Exercise brief =
Extract each line of the records below that contains the word "from".

Scenes as source code =
## begin
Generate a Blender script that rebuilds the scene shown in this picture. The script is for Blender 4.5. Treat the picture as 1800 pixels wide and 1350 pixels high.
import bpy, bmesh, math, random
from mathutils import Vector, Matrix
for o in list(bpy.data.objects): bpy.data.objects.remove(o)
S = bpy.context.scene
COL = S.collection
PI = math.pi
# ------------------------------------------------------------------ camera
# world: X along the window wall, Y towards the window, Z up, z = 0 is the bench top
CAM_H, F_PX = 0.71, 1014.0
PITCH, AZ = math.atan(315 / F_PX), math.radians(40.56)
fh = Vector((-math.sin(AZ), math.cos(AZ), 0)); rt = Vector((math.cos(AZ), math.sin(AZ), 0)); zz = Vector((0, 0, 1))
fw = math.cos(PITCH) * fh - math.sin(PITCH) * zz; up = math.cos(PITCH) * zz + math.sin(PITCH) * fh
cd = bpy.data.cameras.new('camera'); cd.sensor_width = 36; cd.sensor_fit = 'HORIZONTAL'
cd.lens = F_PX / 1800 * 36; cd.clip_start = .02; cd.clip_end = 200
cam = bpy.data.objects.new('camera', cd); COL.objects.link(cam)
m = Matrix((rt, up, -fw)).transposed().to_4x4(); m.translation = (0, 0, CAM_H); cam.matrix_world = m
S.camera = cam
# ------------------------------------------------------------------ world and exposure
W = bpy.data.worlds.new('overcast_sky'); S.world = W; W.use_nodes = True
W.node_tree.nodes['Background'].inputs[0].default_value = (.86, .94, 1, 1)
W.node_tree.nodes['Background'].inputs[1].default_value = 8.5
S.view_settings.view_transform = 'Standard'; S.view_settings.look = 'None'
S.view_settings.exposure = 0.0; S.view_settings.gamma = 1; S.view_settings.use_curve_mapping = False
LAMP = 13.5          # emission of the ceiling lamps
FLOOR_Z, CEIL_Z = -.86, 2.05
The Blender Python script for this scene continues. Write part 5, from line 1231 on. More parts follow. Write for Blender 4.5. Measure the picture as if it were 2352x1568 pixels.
## end
Written answer =
from mathutils import Vector, Matrix
The Blender Python script for this scene continues. Write part 5, from line 1231 on. More parts follow. Write for Blender 4.5. Measure the picture as if it were 2352x1568 pixels.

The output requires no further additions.